Data obtained from the self-driving system shows the system first registered radar and LIDAR observations of the pedestrian about six seconds before impact, when the vehicle was traveling 43 mph. As the vehicle and pedestrian paths converged, the self-driving system software classified the pedestrian as an unknown object, as a vehicle, and then as a bicycle with varying expectations of future travel path. At 1.3 seconds before impact, the self-driving system determined that emergency braking was needed to mitigate a collision. According to Uber emergency braking maneuvers are not enabled while the vehicle is under computer control to reduce the potential for erratic vehicle behavior. The vehicle operator is relied on to intervene and take action. The system is not designed to alert the operator.

This Uber self-driving system data playback from the fatal, March 18, 2018, crash of an Uber Technologies, Inc., test vehicle in Tempe, Arizona, shows when, at 1.3 seconds before impact, the system determined emergency braking was needed to mitigate a collision. The yellow bands depict meters ahead of the vehicle, the orange lines show the center of mapped travel lanes, the purple area shows the path of the vehicle and the green line depicts the center of that path.
This Uber self-driving system data playback from the fatal, March 18, 2018, crash of an Uber Technologies, Inc., test vehicle in Tempe, Arizona, shows when, at 1.3 seconds before impact, the system determined emergency braking was needed to mitigate a collision. The yellow bands depict meters ahead of the vehicle, the orange lines show the center of mapped travel lanes, the purple area shows the path of the vehicle and the green line depicts the center of that path.

This report is preliminary and therefore does not contain a formal finding of fact concerning the cause of the crash, but it generally confirms what’s been suspected since the event. The vehicle “saw” the pedestrian, but did not properly classify her or notify the driver to react to her presence. The emergency braking system built by Volvo attempted to trigger emergency braking 1.3 seconds before the crash, unlike the driver, who began to brake less than a second before striking the pedestrian. Whether an extra half-second of braking, combined with potential collision avoidance maneuvers, would have saved the life of the woman in question is obviously unknown. But Uber’s system, in this case, did not deliver the redundancy or sophisticated avoidance capability that self-driving cars are broadly expected to provide before they enter service.

In the crash video released after the event, the driver can be seen glancing down multiple times, including immediately before impact. According to her testimony, she was specifically monitoring the self-driving interface at these points and her business and personal cell phones were not in-use. If true, this also speaks to an underlying concern about self-driving cars: If vehicle operators are also checking readouts for additional information, does this lead to distraction and could it increase accidents?

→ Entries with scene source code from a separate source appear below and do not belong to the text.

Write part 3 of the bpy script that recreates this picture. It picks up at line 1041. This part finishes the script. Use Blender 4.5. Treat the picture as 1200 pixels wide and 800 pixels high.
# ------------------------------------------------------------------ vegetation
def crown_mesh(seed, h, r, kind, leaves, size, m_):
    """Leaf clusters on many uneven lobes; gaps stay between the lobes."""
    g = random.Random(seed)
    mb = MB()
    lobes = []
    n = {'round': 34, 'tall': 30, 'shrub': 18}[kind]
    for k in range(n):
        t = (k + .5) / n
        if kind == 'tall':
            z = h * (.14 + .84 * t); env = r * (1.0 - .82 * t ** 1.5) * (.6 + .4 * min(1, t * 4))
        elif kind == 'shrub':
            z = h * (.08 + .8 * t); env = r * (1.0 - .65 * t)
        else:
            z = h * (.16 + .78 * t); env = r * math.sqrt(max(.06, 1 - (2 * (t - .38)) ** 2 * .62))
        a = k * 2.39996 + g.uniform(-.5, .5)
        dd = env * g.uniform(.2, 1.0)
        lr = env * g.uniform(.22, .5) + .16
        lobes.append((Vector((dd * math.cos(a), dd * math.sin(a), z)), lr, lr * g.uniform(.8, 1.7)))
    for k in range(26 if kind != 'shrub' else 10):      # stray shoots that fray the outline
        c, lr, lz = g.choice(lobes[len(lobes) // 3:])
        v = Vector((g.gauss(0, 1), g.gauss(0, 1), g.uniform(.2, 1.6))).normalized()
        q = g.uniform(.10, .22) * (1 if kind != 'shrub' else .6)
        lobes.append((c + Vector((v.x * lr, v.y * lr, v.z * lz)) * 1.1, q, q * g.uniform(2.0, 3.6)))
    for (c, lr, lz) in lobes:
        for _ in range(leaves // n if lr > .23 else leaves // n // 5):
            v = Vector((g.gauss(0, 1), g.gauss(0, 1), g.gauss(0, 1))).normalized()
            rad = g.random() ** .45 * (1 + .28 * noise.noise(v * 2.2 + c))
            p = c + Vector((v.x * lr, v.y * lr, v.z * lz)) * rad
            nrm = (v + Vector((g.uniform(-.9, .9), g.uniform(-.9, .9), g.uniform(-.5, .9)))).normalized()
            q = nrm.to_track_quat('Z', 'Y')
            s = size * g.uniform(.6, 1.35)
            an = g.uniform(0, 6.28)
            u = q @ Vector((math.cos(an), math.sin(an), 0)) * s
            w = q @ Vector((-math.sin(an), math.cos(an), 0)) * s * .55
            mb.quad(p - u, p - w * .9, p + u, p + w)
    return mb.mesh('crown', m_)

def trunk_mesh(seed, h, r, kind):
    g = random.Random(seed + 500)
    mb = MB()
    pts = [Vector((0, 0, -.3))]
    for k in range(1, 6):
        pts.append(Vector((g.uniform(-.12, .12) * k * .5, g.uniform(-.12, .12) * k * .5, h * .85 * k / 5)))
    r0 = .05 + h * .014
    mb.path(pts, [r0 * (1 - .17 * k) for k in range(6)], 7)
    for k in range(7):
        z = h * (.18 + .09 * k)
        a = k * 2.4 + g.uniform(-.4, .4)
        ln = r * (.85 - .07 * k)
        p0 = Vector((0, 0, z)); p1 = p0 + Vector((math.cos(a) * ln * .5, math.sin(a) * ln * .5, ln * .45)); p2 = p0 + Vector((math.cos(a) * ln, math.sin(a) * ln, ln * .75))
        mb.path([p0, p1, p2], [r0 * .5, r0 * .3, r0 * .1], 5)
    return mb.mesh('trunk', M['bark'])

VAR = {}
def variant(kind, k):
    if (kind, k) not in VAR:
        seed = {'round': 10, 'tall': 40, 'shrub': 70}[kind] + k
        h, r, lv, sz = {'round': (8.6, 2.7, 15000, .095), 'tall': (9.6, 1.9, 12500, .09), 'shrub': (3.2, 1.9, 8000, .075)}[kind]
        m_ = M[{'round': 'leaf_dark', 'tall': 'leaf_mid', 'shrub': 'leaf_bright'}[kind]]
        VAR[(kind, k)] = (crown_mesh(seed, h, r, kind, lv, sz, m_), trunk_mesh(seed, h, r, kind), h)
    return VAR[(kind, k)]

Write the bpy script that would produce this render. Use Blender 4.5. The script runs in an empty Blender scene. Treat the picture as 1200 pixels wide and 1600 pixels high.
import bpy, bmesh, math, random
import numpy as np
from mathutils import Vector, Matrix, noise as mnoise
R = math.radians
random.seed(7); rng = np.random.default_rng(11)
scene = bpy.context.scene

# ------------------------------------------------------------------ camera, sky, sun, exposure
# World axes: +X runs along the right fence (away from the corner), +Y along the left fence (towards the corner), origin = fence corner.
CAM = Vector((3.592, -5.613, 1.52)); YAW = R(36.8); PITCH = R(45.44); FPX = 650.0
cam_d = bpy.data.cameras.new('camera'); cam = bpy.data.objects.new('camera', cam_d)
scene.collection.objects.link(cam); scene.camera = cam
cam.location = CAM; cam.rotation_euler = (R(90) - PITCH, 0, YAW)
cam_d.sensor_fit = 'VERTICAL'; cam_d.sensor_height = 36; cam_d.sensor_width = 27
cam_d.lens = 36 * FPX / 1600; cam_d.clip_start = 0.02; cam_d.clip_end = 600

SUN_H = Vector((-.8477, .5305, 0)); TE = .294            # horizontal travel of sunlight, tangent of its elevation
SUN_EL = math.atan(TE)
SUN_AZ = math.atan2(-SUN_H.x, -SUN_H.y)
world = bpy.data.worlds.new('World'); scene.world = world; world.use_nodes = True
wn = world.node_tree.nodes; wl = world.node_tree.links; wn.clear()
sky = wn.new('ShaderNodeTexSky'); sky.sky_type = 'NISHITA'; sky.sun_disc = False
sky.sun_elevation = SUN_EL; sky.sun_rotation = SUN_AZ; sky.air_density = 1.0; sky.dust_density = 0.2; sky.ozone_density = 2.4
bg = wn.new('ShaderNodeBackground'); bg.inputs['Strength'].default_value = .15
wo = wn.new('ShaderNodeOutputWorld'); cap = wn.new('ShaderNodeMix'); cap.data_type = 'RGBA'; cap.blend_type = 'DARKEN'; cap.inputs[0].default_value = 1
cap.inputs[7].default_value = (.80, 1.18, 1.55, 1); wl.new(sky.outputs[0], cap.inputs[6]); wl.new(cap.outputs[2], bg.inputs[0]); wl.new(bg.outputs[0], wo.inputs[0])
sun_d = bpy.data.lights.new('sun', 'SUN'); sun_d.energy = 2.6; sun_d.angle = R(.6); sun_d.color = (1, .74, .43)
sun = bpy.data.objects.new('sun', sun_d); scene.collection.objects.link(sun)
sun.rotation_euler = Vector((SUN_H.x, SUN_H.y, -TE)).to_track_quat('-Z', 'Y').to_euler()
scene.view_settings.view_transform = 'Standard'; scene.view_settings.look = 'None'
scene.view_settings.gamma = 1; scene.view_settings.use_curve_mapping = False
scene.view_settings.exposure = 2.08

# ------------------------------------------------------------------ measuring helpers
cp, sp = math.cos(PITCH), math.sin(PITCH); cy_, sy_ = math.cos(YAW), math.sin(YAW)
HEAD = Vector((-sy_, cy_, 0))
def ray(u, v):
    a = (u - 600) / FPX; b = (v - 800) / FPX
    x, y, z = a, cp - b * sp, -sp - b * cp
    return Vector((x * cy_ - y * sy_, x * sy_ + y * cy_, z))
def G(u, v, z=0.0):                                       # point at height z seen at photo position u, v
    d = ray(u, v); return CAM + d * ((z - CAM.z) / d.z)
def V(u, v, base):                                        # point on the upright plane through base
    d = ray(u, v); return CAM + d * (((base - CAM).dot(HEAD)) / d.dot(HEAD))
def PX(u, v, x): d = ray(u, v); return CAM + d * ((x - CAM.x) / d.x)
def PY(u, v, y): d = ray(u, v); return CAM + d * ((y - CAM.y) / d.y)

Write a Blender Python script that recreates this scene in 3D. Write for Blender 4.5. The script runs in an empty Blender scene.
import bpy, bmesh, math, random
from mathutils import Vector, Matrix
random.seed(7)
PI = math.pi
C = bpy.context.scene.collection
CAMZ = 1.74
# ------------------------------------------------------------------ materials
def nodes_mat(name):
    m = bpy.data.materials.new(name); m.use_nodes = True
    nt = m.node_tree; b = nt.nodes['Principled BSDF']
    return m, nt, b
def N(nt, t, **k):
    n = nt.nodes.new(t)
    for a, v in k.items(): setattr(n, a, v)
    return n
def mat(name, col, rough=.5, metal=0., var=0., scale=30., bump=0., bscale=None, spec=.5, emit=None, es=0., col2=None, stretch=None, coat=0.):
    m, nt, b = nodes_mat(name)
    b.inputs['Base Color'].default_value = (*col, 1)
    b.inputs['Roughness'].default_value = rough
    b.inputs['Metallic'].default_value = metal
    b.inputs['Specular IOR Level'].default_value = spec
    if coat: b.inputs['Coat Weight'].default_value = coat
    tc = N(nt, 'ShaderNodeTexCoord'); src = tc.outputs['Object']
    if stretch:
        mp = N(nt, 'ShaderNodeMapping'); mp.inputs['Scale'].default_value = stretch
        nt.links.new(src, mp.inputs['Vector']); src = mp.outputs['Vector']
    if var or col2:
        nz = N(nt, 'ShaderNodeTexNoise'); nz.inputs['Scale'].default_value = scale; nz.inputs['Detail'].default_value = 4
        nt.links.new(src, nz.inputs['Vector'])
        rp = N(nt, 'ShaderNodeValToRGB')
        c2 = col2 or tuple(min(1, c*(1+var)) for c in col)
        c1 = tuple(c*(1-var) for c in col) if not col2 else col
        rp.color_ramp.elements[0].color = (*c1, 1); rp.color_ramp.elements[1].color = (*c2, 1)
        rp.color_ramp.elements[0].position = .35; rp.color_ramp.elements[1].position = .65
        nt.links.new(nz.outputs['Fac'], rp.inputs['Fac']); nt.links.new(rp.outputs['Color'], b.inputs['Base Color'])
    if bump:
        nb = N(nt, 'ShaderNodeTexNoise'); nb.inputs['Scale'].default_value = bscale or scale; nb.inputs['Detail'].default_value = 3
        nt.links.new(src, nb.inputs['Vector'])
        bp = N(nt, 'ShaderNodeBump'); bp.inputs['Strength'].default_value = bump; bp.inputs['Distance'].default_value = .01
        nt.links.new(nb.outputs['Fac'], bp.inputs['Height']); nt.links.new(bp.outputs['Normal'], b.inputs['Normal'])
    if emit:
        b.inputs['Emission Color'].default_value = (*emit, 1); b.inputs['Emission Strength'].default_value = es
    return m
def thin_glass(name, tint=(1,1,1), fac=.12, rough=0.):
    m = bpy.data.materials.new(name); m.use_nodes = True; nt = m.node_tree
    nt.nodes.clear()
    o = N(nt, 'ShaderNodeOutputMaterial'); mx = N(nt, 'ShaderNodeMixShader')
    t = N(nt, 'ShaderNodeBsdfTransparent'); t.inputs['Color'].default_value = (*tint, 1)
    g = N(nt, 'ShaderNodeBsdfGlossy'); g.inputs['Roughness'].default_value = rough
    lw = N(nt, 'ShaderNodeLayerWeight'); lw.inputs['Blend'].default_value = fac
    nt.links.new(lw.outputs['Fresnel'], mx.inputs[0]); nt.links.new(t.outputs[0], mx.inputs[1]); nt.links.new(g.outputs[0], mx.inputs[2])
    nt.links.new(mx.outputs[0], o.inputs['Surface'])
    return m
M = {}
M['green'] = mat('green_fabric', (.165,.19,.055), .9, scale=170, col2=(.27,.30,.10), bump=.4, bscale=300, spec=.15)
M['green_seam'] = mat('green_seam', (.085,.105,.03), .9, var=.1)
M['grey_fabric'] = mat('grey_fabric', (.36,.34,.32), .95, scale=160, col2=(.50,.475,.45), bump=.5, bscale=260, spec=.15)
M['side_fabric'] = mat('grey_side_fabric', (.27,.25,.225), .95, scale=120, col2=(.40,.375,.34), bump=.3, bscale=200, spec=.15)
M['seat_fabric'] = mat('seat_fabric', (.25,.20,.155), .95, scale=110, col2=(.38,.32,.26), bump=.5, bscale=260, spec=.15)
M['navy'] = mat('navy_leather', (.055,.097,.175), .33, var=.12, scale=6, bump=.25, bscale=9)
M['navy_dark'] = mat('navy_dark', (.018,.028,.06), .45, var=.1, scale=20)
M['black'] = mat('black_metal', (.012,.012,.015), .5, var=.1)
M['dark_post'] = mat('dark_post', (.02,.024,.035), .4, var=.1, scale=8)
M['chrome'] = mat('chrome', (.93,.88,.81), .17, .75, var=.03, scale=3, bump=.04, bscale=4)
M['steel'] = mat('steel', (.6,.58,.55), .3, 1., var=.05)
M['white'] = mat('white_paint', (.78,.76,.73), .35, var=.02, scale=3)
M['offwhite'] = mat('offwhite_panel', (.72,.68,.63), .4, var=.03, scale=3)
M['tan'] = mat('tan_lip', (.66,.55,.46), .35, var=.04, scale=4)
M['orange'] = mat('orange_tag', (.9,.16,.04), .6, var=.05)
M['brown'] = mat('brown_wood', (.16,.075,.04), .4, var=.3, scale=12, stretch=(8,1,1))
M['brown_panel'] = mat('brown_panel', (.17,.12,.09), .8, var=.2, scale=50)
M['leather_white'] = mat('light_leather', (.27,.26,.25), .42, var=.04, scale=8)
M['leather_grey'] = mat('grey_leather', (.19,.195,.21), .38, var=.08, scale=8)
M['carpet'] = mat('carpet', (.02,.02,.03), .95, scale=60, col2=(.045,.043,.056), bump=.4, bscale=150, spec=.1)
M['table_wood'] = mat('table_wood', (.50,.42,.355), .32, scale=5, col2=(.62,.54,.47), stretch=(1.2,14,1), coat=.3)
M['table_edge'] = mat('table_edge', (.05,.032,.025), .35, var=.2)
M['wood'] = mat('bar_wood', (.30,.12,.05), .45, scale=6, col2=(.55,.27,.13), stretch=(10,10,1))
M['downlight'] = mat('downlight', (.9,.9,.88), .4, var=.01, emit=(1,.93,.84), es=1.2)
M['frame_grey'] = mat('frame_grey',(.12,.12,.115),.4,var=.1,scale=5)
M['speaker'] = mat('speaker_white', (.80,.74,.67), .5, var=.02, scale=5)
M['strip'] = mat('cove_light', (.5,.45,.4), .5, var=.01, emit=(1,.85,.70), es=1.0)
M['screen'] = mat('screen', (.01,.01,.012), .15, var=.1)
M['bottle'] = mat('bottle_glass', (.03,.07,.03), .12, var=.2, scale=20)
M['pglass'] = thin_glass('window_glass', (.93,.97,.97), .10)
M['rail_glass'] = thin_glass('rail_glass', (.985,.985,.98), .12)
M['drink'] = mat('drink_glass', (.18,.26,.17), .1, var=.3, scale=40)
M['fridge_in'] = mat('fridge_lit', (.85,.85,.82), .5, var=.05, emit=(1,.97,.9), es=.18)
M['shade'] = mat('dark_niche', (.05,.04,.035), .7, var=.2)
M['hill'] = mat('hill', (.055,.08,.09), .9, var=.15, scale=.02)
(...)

These sorts of questions aren’t going to stop, despite pushback from certain individuals who believe self-driving systems should be presented as a unilateral, unquestioned good. There are very real questions about how self-driving cars report what they “see,” whether drivers properly understand the limits of these systems, and how they interact with the conventional driving experience before we’ve reached Level 5 autonomy. The preliminary NTSB report demonstrates we’ve still got a long way to go, even if it refrains from a formal finding of fault (that determination will be reserved for the final report). Uber has canceled its Arizona self-driving program and announced it will focus on work in other markets for now as a result of the event.